[begin Extracted entries]
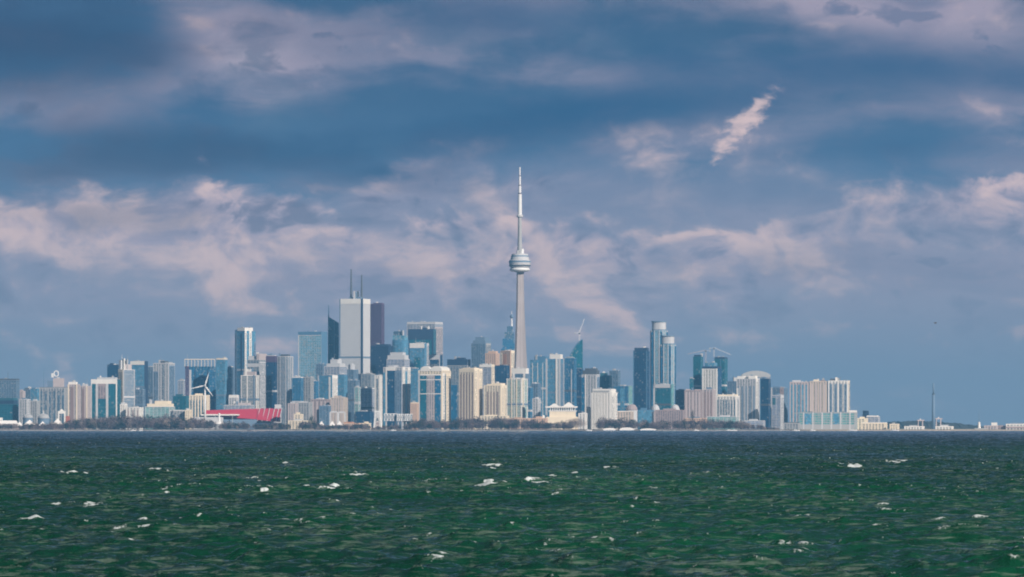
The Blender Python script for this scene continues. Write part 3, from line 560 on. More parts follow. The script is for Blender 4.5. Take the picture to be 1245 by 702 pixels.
bld(OT, 'pale glass office block with white top frame before the dark teal tower', T, 498, 516, 521, 418, 10330, 'sglass', strips=[('L', .30, .72, 0, .84, 'g_teal', .3, 'glass_bay'), ('L', .0, 1, .95, 1, 'white', .5, 'crown_band'), ('R', .5, 1, 0, 1, 'pgrey', .3, 'side_wall')])
bld(OT, 'small dark blue block with white frame below the dark teal tower', 'building', 521.5, 535, 538, 432, 10260, 'dglass', strips=[('L', 0, 1, .94, 1, 'pgrey', .5, 'crown_band'), ('L', 0, .08, 0, .94, 'pgrey', .5, 'pier'), ('L', .92, 1, 0, .94, 'pgrey', .5, 'pier')])
bld(OT, 'pale blue block wedged between the two white waterfront condos', 'building', 497.5, 507.5, 511, 449, 9980, 'sglass')
# the large white condo with the rounded shoulders
r = bld(AT, 'large white waterfront condo with rounded white roof shoulders and pinkish centre bay', T, 508.5, 537.5, 547.5, 451, 9440, 'cream', rot=20, clutter=False, strips=[('L', .0, .06, 0, .96, 'pgrey', .3, 'corner_pier'), ('L', .08, .34, 0, .93, 'g_teal', .5, 'glass_bay'), ('L', .36, .66, 0, .93, 'pink', .6, 'centre_bay'), ('L', .70, .95, 0, .93, 'g_blue', .5, 'glass_bay'), ('R', .04, .24, 0, .96, 'white', .6, 'white_pier'), ('R', .30, .42, 0, .94, 'g_grey', .3, 'window_strip'), ('R', .5, .96, 0, .96, 'cream', .5, 'white_pier'), ('L', .08, .95, .60, .615, 'white', .8, 'balcony_band'), ('L', .08, .95, .84, .855, 'white', .8, 'balcony_band'), ('L', .08, .95, .92, .94, 'white', .8, 'balcony_band')])
loc, rz, wl, wr = frame(508.5, 537.5, 547.5, 9440, 20); Hc = zat(451, 9440) - GROUND
for (c0, c1) in ((.10, .48), (.52, .98)):
    poly = [(-wl/2 + wl * (c0 + (c1 - c0) * i / 10), Hc + 1 + 8.5 * math.sin(math.pi * (.08 + .84 * i / 10)) ** .6) for i in range(11)]
    mb = MB(); n = len(poly)
    for yy in (-wr/2 - .8, wr/2 - 2): mb.v += [(x, yy, Hc - .5) for x, z in poly] + [(x, yy, z) for x, z in poly]
    for i in range(n - 1): mb.f += [(i, i + 1, n + i + 1, n + i), (2*n + i + 1, 2*n + i, 3*n + i, 3*n + i + 1), (n + i, n + i + 1, 3*n + i + 1, 3*n + i), (i + 1, i, 2*n + i, 2*n + i + 1)]
    mb.f += [(0, n, 3*n, 2*n), (n - 1, 3*n - 1, 4*n - 1, 2*n - 1)]
    mb.build('roof_shoulder', M['white'], r)
MB().box(-wl*.1, wl*.06, -wr*.2, wr*.2, Hc, Hc + 14).build('penthouse', M['dgrey'], r)
bld(OT, 'grey slab with broad dark teal top storeys, between white condo and cream striped condo', T, 543.5, 568, 572, 445, 10120, 'greyg', tops=[(0, 1, 0, 1, 0, 8, 'navy', 'top_storey'), (.45, .8, .2, .8, 8, 10, 'navy', 'penthouse')], strips=[('L', .06, .5, 0, .7, 'g_blue', .3, 'glass_bay')])
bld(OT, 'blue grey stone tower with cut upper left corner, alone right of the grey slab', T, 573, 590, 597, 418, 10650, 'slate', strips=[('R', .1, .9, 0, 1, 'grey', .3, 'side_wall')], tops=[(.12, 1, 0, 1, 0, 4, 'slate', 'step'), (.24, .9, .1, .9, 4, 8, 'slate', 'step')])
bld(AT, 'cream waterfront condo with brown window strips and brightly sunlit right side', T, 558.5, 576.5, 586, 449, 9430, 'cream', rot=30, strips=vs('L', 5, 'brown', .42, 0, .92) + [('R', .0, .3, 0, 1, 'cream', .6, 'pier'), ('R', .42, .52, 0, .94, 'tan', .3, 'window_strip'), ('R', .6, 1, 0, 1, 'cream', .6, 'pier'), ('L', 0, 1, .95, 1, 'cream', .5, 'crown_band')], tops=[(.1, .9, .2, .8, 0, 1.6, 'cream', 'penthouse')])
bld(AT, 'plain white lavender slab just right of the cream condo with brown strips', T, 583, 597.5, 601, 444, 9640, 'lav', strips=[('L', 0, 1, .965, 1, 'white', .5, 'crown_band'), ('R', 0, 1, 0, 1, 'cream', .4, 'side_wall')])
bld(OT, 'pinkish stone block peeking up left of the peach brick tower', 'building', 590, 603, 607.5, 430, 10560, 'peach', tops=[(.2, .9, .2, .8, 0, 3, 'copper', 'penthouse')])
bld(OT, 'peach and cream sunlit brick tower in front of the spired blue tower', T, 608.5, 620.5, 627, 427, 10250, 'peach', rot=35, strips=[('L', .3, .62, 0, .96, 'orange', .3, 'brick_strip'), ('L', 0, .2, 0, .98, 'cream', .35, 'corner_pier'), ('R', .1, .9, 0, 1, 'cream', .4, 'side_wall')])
def spire_tower():
    Y = 10450; s = Y / F; root = empty('office_tower', ((618 - CX) * s, Y, GROUND)); tag(root, 'stepped blue tower topped by a tall spire with a small ball', T)
    h = lambda py: zat(py, Y) - GROUND; FOOT.append(('office_tower', (618 - CX) * s, Y, 0, 17 * s, 26))
    for (x0, x1, d, p) in ((-8.5, 8, 26, 424), (-7, 7.6, 22, 412), (-4.5, 7, 18, 404), (-1.5, 5.5, 14, 397)):
        mb = MB(); mb.box(x0*s, x1*s, -d/2, d/2, -1, h(p)); mb.build('tier', M['g_grey' if p < 405 else 'g_blue'], root)
        cm = MB(); z = h(p)
        for i in range(6): cm.box(x0*s - .3, x1*s + .3, -d/2 - .3, d/2 + .3, z - 3.6*i - .9, z - 3.6*i + .05)
        cm.build('cladding', M['steel'], root)
    MB().tube((4.2*s, -3, h(425)), (4.2*s, -3, h(386)), 5.2, 1.2, 8).build('spire', M['wmetal'], root)
    MB().lathe([(.1, h(388) ), (3.4, h(386.6)), (4.4, h(385)), (3.2, h(383.2)), (.1, h(382.3))], 14, 4.2*s, -3).build('ball', M['slate'], root, True)
    MB().tube((4.2*s, -3, h(382.5)), (4.2*s, -3, h(378)), .7, .3, 6).build('spire_tip', M['wmetal'], root)
spire_tower()
bld(OT, 'dark blue glass block between white lavender slab and the peach brick tower', 'building', 600.5, 616, 619.5, 445, 9860, 'dglass')
bld(AB, 'cream stepped condo with brown strips, shorter and right of its taller cream twin', A, 588.5, 609, 616, 469, 9420, 'cream', rot=22, strips=vs('L', 4, 'brown', .40, 0, .86, u0=.12, u1=.9) + [('R', .1, .35, 0, 1, 'cream', .5, 'pier'), ('R', .6, .95, 0, 1, 'cream', .5, 'pier')], tops=[(.45, .95, .1, .9, 0, 3, 'cream', 'penthouse'), (.1, .3, .2, .8, 0, 2, 'cream', 'roof_plant')])
bld(AB, 'pale green glazed condo with cream bands below the concrete needle tower', A, 616.5, 634, 641, 461, 9470, 'balcg', rot=22, strips=[('L', .3, .36, 0, 1, 'cream', .3, 'pier'), ('L', .64, .70, 0, 1, 'cream', .3, 'pier'), ('R', .1, .3, 0, 1, 'cream', .3, 'pier')])
bld(AB, 'grey block with broad white top storey hiding the foot of the needle tower', A, 622.5, 639.5, 643, 455, 9740, 'slate', tops=[(0, 1, 0, 1, 0, 7, 'white', 'top_storey')], strips=[('L', .05, .2, 0, 1, 'white', .3, 'pier'), ('L', .8, .95, 0, 1, 'white', .3, 'pier')])
bld('low_block', 'deep blue glass block at the right foot of the needle tower', 'building', 634, 645, 648, 472, 9580, 'bglass')
bld('low_block', 'slate blue block behind the deep blue glass block, beside the needle tower', 'building', 645.5, 654, 658, 467, 9720, 'slate')
bld('low_block', 'small pale concrete block with flat face at the feet of pale blue towers', 'building', 647.5, 654.5, 657, 485, 9440, 'pgrey')
bld(AT, 'pale blue glass tower with darker cap, first tower right of the needle tower', T, 644.5, 663, 668, 438, 10160, 'sglass', strips=vs('L', 3, 'white', .10, 0, .96, nm='pier') + vs('R', 1, 'slate', .5, 0, .96), tops=[(.25, 1, .1, .9, 0, 4.6, 'steel', 'penthouse')])
bld(AT, 'blue glass tower with a white central pier and white roof cap', T, 663.5, 681.5, 685, 437, 10030, 'sglass', strips=[('L', .68, .80, 0, 1, 'white', .9, 'white_pier'), ('L', .0, .12, 0, 1, 'lav' if False else 'pgrey', .4, 'pier'), ('L', .86, 1, 0, 1, 'pgrey', .4, 'pier'), ('R', .2, .9, 0, .95, 'slate', .3, 'side_wall')], tops=[(.26, .98, .05, .9, 0, 6, 'white', 'roof_cap')])
bld(AT, 'blue condo tower with pale edge, left of the curved sail shaped tower', T, 684.5, 698, 701, 436, 10110, 'bglass', strips=[('L', .05, .12, 0, 1, 'pgrey', .4, 'pier'), ('L', .72, .80, 0, .85, 'pgrey', .4, 'pier')])
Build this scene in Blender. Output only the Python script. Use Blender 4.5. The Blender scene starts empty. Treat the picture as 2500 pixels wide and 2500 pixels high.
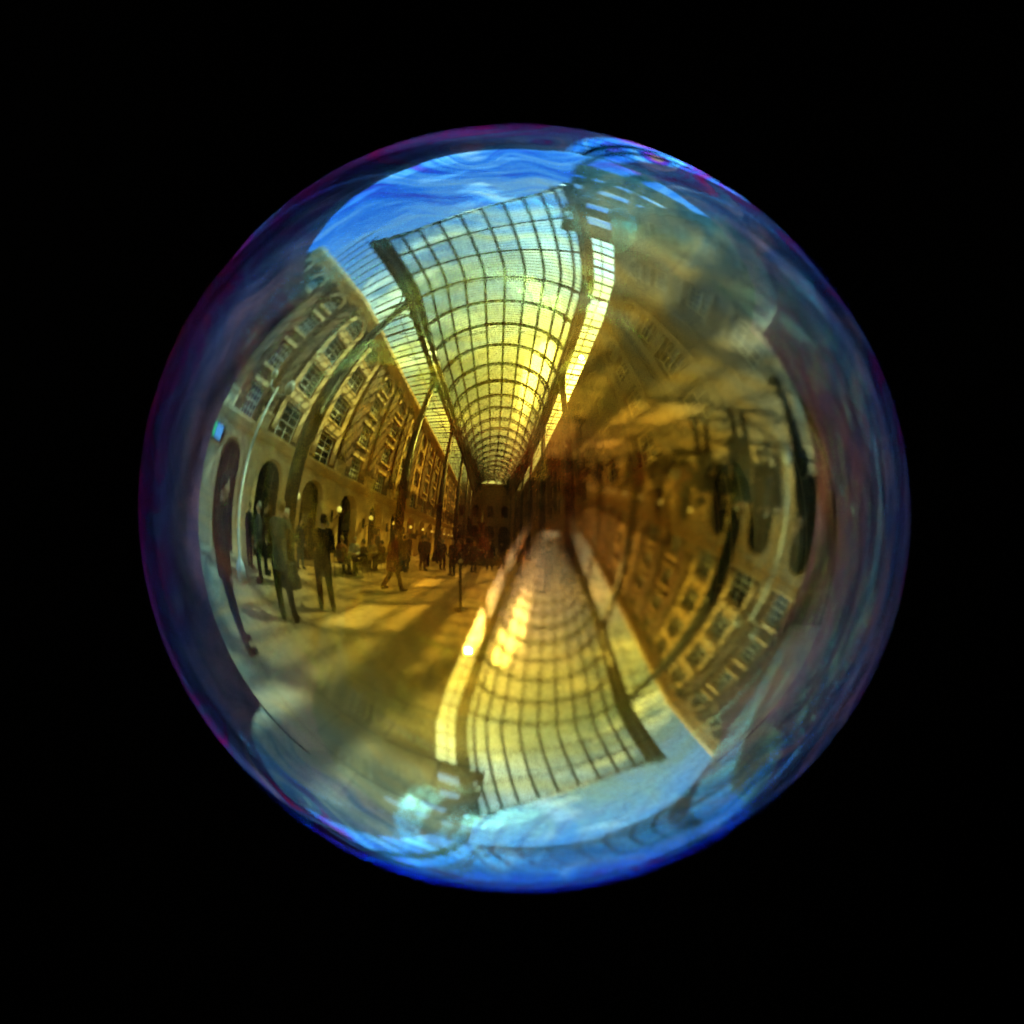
import bpy, math, random
import numpy as np
from mathutils import Vector, Matrix, Euler

random.seed(7)
scene = bpy.context.scene
COL = scene.collection
R_ = math.radians

# ------------------------------------------------------------------ camera
BUB = Vector((0.0, 0.0, 1.6))            # centre of the bubble
BR = 0.12                                # its radius
CAM_Z = Vector((-0.0495, 0.9838, 0.1725)).normalized()      # from bubble to camera
CAM_X = Vector((-0.9978, -0.0564, 0.0355))
CAM_X = (CAM_X - CAM_Z * CAM_X.dot(CAM_Z)).normalized()
CAM_Y = CAM_Z.cross(CAM_X).normalized()
DIST = 12.0 * BR
cam_d = bpy.data.cameras.new("camera")
cam = bpy.data.objects.new("camera", cam_d)
COL.objects.link(cam)
M = Matrix((CAM_X, CAM_Y, CAM_Z)).transposed().to_4x4()
M.translation = BUB + CAM_Z * DIST
cam.matrix_world = M
cam_d.sensor_width = 36.0
cam_d.lens = 162.8
cam_d.shift_x = -0.0112
cam_d.shift_y = -0.0024
cam_d.clip_start = 0.01
cam_d.clip_end = 2000.0
cam_d.dof.use_dof = True
cam_d.dof.focus_distance = DIST - BR * 0.5
cam_d.dof.aperture_fstop = 5.6
scene.camera = cam

# ------------------------------------------------------------------ sky and sun
SUN_AZ, SUN_EL = R_(-27.0), R_(54.0)     # azimuth measured from +Y towards +X
SUN_DIR = Vector((math.sin(SUN_AZ) * math.cos(SUN_EL), math.cos(SUN_AZ) * math.cos(SUN_EL), math.sin(SUN_EL)))
world = bpy.data.worlds.new("World")
scene.world = world
world.use_nodes = True
wn, wl = world.node_tree.nodes, world.node_tree.links
wn.clear()
sky = wn.new("ShaderNodeTexSky")
sky.sky_type = 'NISHITA'
sky.sun_disc = False
sky.sun_elevation = SUN_EL
sky.sun_rotation = SUN_AZ
tc = wn.new("ShaderNodeTexCoord")
CLOUD = (12.3, 20.7, 4.1)
cmap = wn.new("ShaderNodeMapping")
cmap.inputs['Scale'].default_value = (1.3, 2.6, 2.4)
cmap.inputs['Location'].default_value = CLOUD
cmap.inputs['Rotation'].default_value = (0.0, 0.0, R_(38))
cn = wn.new("ShaderNodeTexNoise")
cn.inputs['Scale'].default_value = 1.25
cn.inputs['Detail'].default_value = 8.0
cn.inputs['Roughness'].default_value = 0.55
cr = wn.new("ShaderNodeValToRGB")
cr.color_ramp.elements[0].position = 0.515
cr.color_ramp.elements[1].position = 0.665
cmix = wn.new("ShaderNodeMix")
cmix.data_type = 'RGBA'
cmix.inputs[7].default_value = (8.2, 8.0, 7.4, 1.0)      # sunlit cloud, in the sky node's units
bg = wn.new("ShaderNodeBackground")
bg.inputs['Strength'].default_value = 0.13
wo = wn.new("ShaderNodeOutputWorld")
wl.new(tc.outputs['Generated'], cmap.inputs['Vector'])
wl.new(cmap.outputs['Vector'], cn.inputs['Vector'])
wl.new(cn.outputs['Fac'], cr.inputs['Fac'])
wl.new(cr.outputs['Color'], cmix.inputs[0])
wl.new(sky.outputs['Color'], cmix.inputs[6])
wl.new(cmix.outputs[2], bg.inputs['Color'])
wl.new(bg.outputs[0], wo.inputs[0])

sun_d = bpy.data.lights.new("sun", 'SUN')
sun_d.energy = 5.0
sun_d.angle = R_(1.0)               # veiled by thin cloud
sun_d.color = (1.0, 0.93, 0.82)
sun = bpy.data.objects.new("sun", sun_d)
COL.objects.link(sun)
sun.rotation_euler = SUN_DIR.to_track_quat('Z', 'Y').to_euler()

scene.view_settings.view_transform = 'Standard'
scene.view_settings.look = 'None'
scene.view_settings.gamma = 1.0
scene.view_settings.use_curve_mapping = False
scene.view_settings.exposure = 2.55
cy = scene.cycles
cy.max_bounces = 10
cy.use_denoising = True
cy.denoising_prefilter = 'FAST'       # keeps the fine ironwork and a little grain
cy.pixel_filter_type = 'BLACKMAN_HARRIS'
cy.filter_width = 1.8
cy.transparent_max_bounces = 20
cy.glossy_bounces = 3
cy.diffuse_bounces = 2
cy.transmission_bounces = 6
cy.caustics_reflective = False
cy.caustics_refractive = False
cy.sample_clamp_indirect = 5.0

# ------------------------------------------------------------------ helpers
def tag(o, label=None, cat=None, group=None, kind=None):
    if label: o["label"] = label
    if cat: o["category"] = cat
    if group: o["group"] = group
    if kind: o["kind"] = kind
    return o

def empty(name, loc=(0, 0, 0), rz=0.0):
    o = bpy.data.objects.new(name, None)
    COL.objects.link(o)
    o.location = loc
    o.rotation_euler = (0, 0, rz)
    o.empty_display_size = 0.1
    return o

def link(name, me, parent=None):
    o = bpy.data.objects.new(name, me)
    COL.objects.link(o)
    if parent is not None: o.parent = parent
    return o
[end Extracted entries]
Exercise directions: Transcribe, exactly and exclusively, the run of lines that opens with the line bearing "bld(AT, 'cream waterfront" and closes with the line bearing "bld(OT, 'pinkish stone".

Result of this task:
bld(AT, 'cream waterfront condo with brown window strips and brightly sunlit right side', T, 558.5, 576.5, 586, 449, 9430, 'cream', rot=30, strips=vs('L', 5, 'brown', .42, 0, .92) + [('R', .0, .3, 0, 1, 'cream', .6, 'pier'), ('R', .42, .52, 0, .94, 'tan', .3, 'window_strip'), ('R', .6, 1, 0, 1, 'cream', .6, 'pier'), ('L', 0, 1, .95, 1, 'cream', .5, 'crown_band')], tops=[(.1, .9, .2, .8, 0, 1.6, 'cream', 'penthouse')])
bld(AT, 'plain white lavender slab just right of the cream condo with brown strips', T, 583, 597.5, 601, 444, 9640, 'lav', strips=[('L', 0, 1, .965, 1, 'white', .5, 'crown_band'), ('R', 0, 1, 0, 1, 'cream', .4, 'side_wall')])
bld(OT, 'pinkish stone block peeking up left of the peach brick tower', 'building', 590, 603, 607.5, 430, 10560, 'peach', tops=[(.2, .9, .2, .8, 0, 3, 'copper', 'penthouse')])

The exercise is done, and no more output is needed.